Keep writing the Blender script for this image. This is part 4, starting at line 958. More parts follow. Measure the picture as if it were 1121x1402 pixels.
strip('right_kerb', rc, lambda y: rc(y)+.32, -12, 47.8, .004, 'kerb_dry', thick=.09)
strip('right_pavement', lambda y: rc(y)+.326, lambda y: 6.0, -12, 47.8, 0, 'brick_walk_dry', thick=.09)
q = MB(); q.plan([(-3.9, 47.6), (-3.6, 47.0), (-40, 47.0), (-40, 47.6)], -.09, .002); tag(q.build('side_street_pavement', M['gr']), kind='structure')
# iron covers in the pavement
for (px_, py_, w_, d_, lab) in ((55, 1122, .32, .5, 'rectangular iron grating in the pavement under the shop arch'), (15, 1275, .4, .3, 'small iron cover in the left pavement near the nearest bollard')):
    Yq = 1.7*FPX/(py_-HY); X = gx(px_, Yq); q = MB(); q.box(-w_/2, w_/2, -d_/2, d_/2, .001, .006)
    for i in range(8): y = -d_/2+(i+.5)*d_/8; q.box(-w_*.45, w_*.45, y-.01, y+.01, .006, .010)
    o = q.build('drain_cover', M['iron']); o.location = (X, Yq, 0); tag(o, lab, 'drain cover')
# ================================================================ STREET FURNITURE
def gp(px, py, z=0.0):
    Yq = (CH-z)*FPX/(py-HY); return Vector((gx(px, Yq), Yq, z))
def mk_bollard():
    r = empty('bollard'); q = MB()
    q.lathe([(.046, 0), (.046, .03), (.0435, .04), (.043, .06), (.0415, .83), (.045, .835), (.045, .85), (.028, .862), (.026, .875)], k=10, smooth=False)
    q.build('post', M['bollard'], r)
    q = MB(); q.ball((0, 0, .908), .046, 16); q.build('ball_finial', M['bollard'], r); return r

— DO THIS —
Reproduce verbatim only this range: the first line of the material through the line that contains "strip('right_kerb', rc, lambda", inclusive.

— EXPECTED ANSWER —
Keep writing the Blender script for this image. This is part 4, starting at line 958. More parts follow. Measure the picture as if it were 1121x1402 pixels.
strip('right_kerb', rc, lambda y: rc(y)+.32, -12, 47.8, .004, 'kerb_dry', thick=.09)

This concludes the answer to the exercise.